Rhumb Lines and Map Wars: A Social History of the Mercator Projection. By Mark Monmonier. Chicago: University of Chicago Press, 2004.

bookcover_rhumb_linesMark Monmonier has nearly cornered the market for popular discussion of cartographical issues. A distinguished professor at Syracuse University, Monmonier takes on here the fascinating history of the Mercator projection of the globe. This is the standard classroom world map that we have all seen on schools everywhere. It was created by Flemish cartographer Gerard Mercator in 1569, a map that successfully took a three-dimensional Earth and presented it on a two-dimensional chart. The real success of this map was that it was useful for navigation. By following the longitude and latitude on the map one may sail to virtually any spot on the globe accessible by water.

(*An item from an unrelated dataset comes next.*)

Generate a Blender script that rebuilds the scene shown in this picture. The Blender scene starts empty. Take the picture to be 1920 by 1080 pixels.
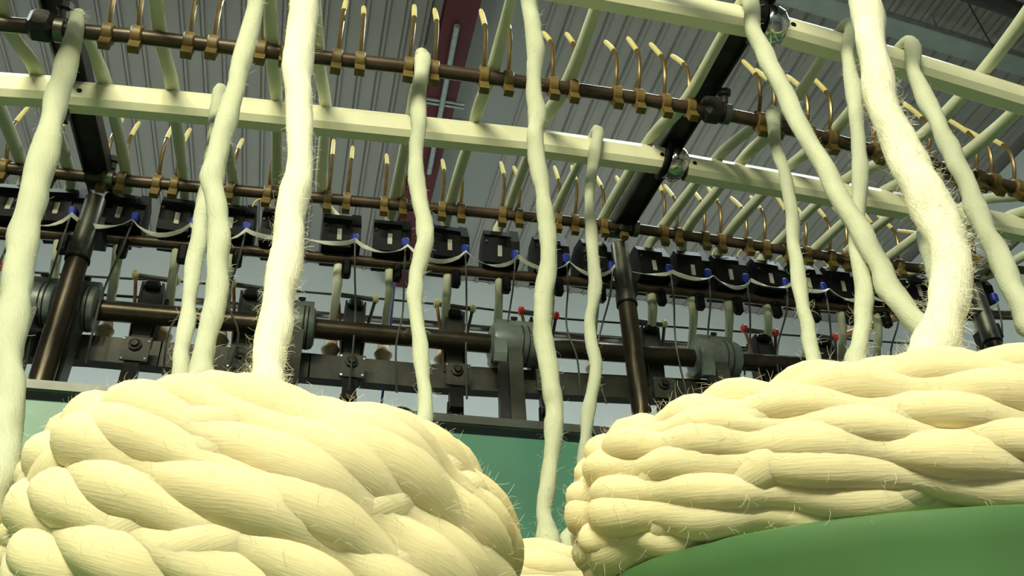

This very practical use of the map for ocean-going navigation led it to become the standard for maps, certainly in Europe but also elsewhere, by the eighteenth century. It also has a fundamental flaw, and this is what Monmonier is most interested in. The higher and lower latitudes are stretched to ensure that the projection may be used effectively for navigation and thereby create false impressions of the land masses in those regions. For example, it appears on a Mercator projection that Greenland is as large as Africa. It also privileges Europe in terms of size. Generations of students have been misled by this image of the globe. More importantly, it might be that part of this was intentional. It served a political purpose by underscoring the size of importance of such regions as Europe and North America in relation to other part of the world such as Africa and Asia. It subtly supported colonialism and European civilization as the world leaders.

In 1974 Arno Peters, a German historian, created a different projection that correctly depicted the size of countries. The down side of this projection, however, it was not useful for navigation. It also set off the so-called “map wars” that currently rage over the various projections of the globe. Monmonier detailed these debates and their state as of 2004. The map war is far from over.

This is an interesting, informative, and enjoyable book. Monmonier is not a great writer, however, even as he seeks to reach a broad audience. Check out this run-on sentence as an example: “Perhaps the earliest use of an oblique Mercator projection, or indeed any oblique cylindrical projection, was for maps of Central America and Southeast Asia in a world atlas published by the innovative German mapmaker Ernst Debes (1840-1923) in 1895, a year after American polymath Charles Sanders Pierce (1839-1914) quietly, and apparently independently, sought a patent for his ‘Skew Mercator’ projection” (p. 112).

One final point, I know this is a popular account but I would have appreciated a work with much more rigorous scholarly apparatus. There is a listing of sources by page at the end of the book but these are a little difficult to follow. I prefer the tried and true system of referencing that I was taught in college.